What did provoke the U.S. Attorney’s office in Massachusetts to go after Aaron Swartz like the serial felon he was not, or would never be?   And why didn't MIT refuse to press charges when Swartz returned his downloaded documents – gained by seemingly legal means -- at Jstor’s request?  Jstor refused to press charges, to its considerable credit. 

One legal-technology expert likened Swartz’s so-called “crime” to inconsiderately borrowing too many books.  I know that inconsiderate type.  Been one myself.  One simply pays the library fine. 

I think Swartz having his hand slapped would have been “fine” enough.  Not the threat of most of his youth in prison!

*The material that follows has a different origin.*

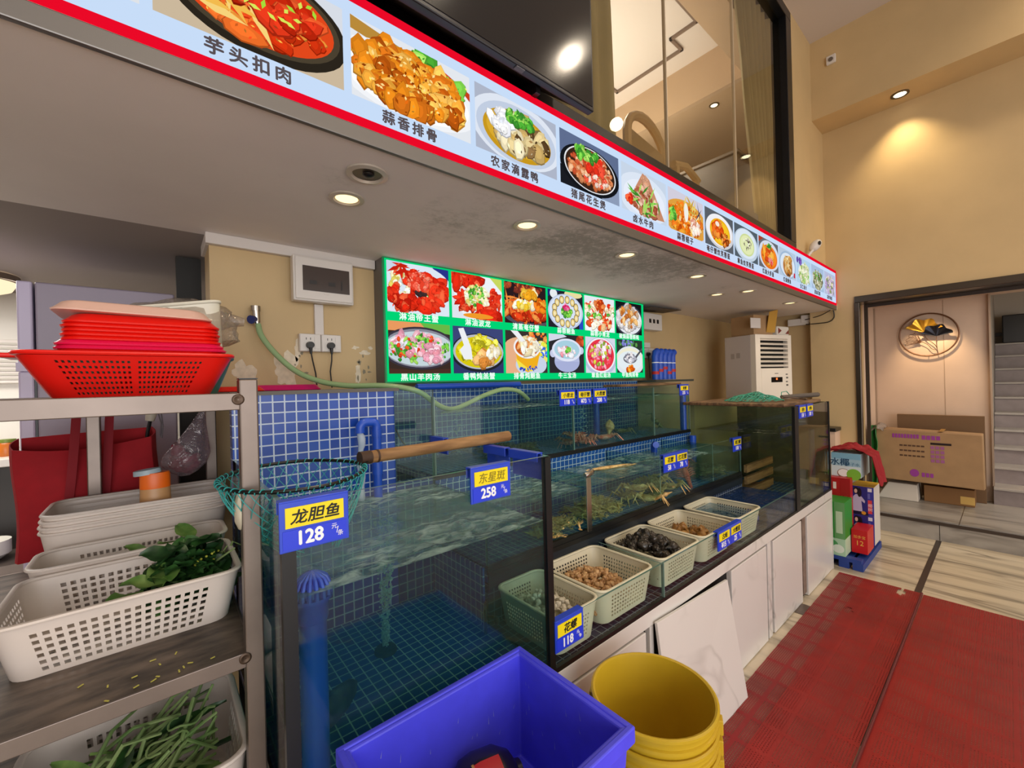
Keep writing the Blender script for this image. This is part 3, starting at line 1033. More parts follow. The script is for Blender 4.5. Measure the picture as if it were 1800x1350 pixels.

I did not know him.  But I wish I had.  I weep for his parents, his siblings, his partner, his incredibly idealistic and brilliant friends who’ve been on and over our internet waves these last several days articulating this story and the serious issues it raises for all of our intellectual lives and the future of culture in the internet age – all the while much of the mainstream media ignores or underplays what is essentially a tale of betrayal and complicity.  How hard must we make it for our young and most brilliant – to me, he was still a boy, younger than my own -- to simply be who they must be:  the best of us  -- as human beings?